Dunleavy is unapologetically conservative and will bring conservative leadership to the Senate. He will not support democratic control of the Senate. Dunleavy is recognized for his thoughtful approach to solving problems and knows that Alaska needs more oil in the pipeline to avoid a mid 1980’s or worst crash. Dunleavy has a plan to restore fish to Valley streams, and is an avid hunter and outdoorsman. He has a small ranch North of Wasilla in the foothills of the Talkeetna Range and owns mules and a horse. Mike has the endorsement of Alaska Right to Life because his strong pro-life views. Menard, while personally pro-life, supported the Democratic Senate Leadership (Senator Hollis French) that kills any and all pro-life legislation. Dunleavy also enjoys the endorsement of the Valley’s Conservative Patriots Group and the Outdoor Council for his pro-hunting advocacy. Mike Dunleavy is the genuine article when it comes to being a true conservative Republican.

Another interesting race is between Rep. Wes Keller and former Houston Mayor Roger Purcell. Wes Keller is a proven solid conservative and carried a strong conservative agenda in the House. He has endorsement of many conservative groups, including Outdoor Council, Sportsmen for Fish and Wildlife Legislator of the Year, National Federation of Independent Businessmen-Legislator of the Year, Right to Life, the NRA and the Conservative Patriots Group.

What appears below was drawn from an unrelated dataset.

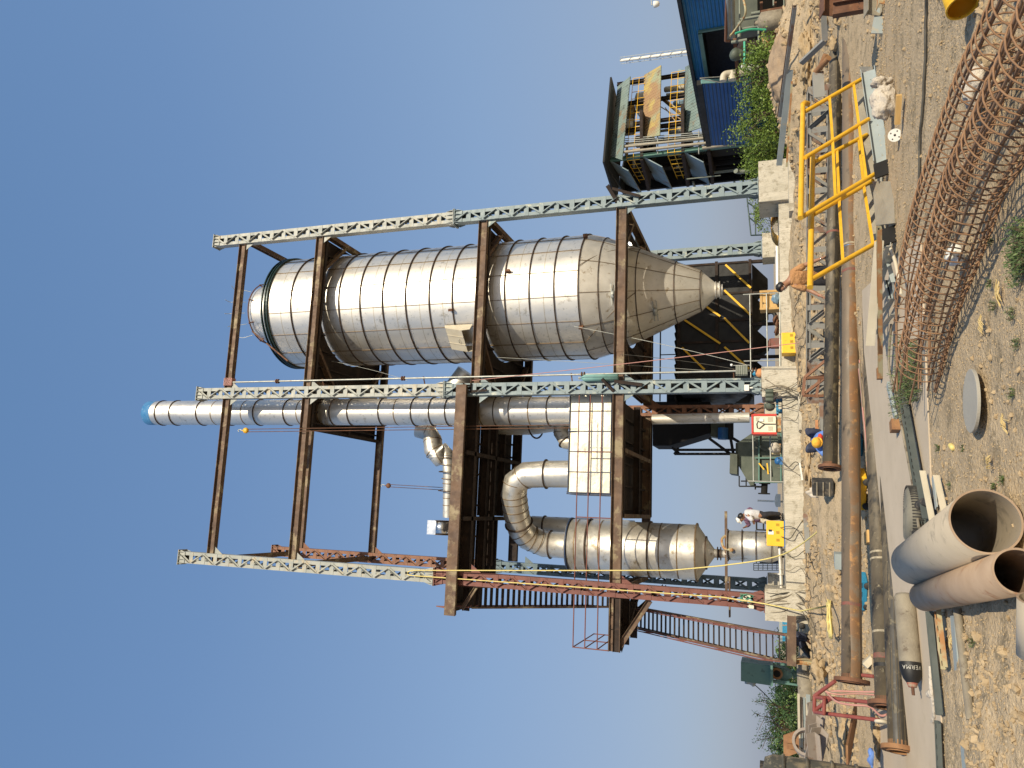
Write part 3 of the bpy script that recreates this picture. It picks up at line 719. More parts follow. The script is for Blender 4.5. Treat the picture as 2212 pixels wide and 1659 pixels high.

Keller is an unassuming public servant, and prefers to work quietly without bringing attention to himself. He effectively serves as the Health and Social Services Chairman, a committee that oversees the state agency with the biggest budget. This committee is very, very important but rarely gets attention of the press. Keller also serves as the Chair of the Citizens Advisory Commission on Federal Areas, an official watchdog group that holds the federal land managers accountable. He also serves on the Alaska Healthcare Commission. Keller is recognized as a thoughtful, intelligent and committed conservative in the House.